Usiamo bene la nostra vita?
di Fabio Russo
Pur lavorando da tempo nel Gruppo FIAT, ora Fiat Chrysler Automobiles (FCA), non conoscevo bene Sergio Marchionne. Certo, l’ho incontrato alcune volte in alcune occasioni, come le presentazioni dei piani industriali o le conferenze ai dipendenti.
Ritengo comunque giusto ricordare un manager come lui che, attraverso i risultati professionali che ha saputo ottenere, ha segnato un prima e un dopo non solo nella nostra azienda ma anche nel mondo dell’automobile.
Nato in Italia, cresciuto in Canada, affermatosi in Svizzera e divenuto personaggio in Italia, catapultato nel 2004 alla guida di un gruppo “tecnicamente fallito”, come lui stesso lo definì, guidato da un unico obiettivo – quello di creare valore per l’azienda -, ha saputo riportare FCA nelle mappe dell’automotive che conta, individuando – con straordinaria e “illuminata” bravura- opportunità d’alleanze invisibili agli altri, prima fra tutte la fusione con la Chrysler.
Ciò ha inevitabilmente comportato scelte impopolari o in grado, talora, di suscitare scandalo, se funzionali a un obiettivo di sviluppo, ribaltando senza timori reverenziali meccanismi sedimentati dalla consuetudine.
Un uomo duro e accentratore, implacabile con le sue prime linee e allo stesso tempo amato dai dipendenti (soprattutto negli USA) perché la sua visione e la sua instancabile determinazione di salvare e rafforzare l’azienda ha garantito loro un futuro.
A proposito della scomparsa di Marchionne, Beppe Severgnini ha scritto in un articolo sul Corriere della Sera qualche giorno fa: “Se la scomparsa di Sergio Marchionne ha colpito a fondo la sensibilità dell’Italia — nazione che di questi tempi ama mostrarsi insensibile, mentendo a se stessa — il motivo è un altro. Forse più semplice, più profondo e più difficile da confessare. Un uomo di successo, ricco e invidiato, se n’è andato di colpo, lasciandosi tutto alle spalle. Ori e stracci: la ricchezza, il successo, l’invidia e l’adulazione. Istintivamente, ci siamo posti una domanda: se tutto è così veloce e drastico, stiamo usando bene la nostra vita?
La morte è didattica, nella sua semplicità. C’è un prima e c’è un dopo. E nel prima, nel tempo che ci viene dato, ci affanniamo inutilmente. Mi è accaduto di sentire spesso, nei giorni scorsi, commenti come questo: «Ci affanniamo per fare, per accumulare, per primeggiare. E poi guarda là, scompare tutto in un attimo». Non è la versione social dell’Ecclesiaste, una ripetizione stanca della «vanità delle vanità». È la constatazione che il nostro tempo è limitato, e bisogna usarlo bene. «Siate come i giardinieri: investite le vostre energie in modo che qualsiasi cosa facciate duri una vita intera e anche di più», ha detto Sergio Marchionne due anni fa, parlando agli studenti dell’Università, a Roma.”

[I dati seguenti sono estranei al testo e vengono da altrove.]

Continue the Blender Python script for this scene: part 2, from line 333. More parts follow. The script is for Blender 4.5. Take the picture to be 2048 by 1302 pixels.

Avete mai pensato che le nostre vite raccontano una storia? In ogni situazione – buona, cattiva, o indifferente – le persone intorno a noi guardano e ascoltano la storia che stiamo raccontando.
La nostra storia viene comunicata non solo attraverso le nostre parole, ma anche attraverso i nostri atteggiamenti e le azioni, mentre abbiamo a che fare con i colpi duri e le benedizioni della vita.
Paolo ci ricorda che, come seguaci di Gesù, le nostre vite sono come una lettera “conosciuta e letta da tutti gli uomini; … una lettera di Cristo … scritta non con inchiostro, ma con lo Spirito del Dio vivente” (2. Cor 3,2-3).
Che storia si può leggere nella lettera della nostra vita?
Se abbiamo sperimentato la gioia di una vita piena della grazia che viene dallo Spirito di Dio in noi, allora che la nostra vita racconti sempre la storia dell’amore e della misericordia di Cristo al mondo intorno a noi e che possiamo essere una testimonianza coraggiosa del Signore.
Fabio Russo ha fatto parte dei GBU di Torino ed è stato membro del Comitato editoriale delle Edizioni GBU; oggi e Corporate Affairs Senior Specialist presso FCA Group a Torino; è anche responsabile di una chiesa evangelica del capoluogo piemontese.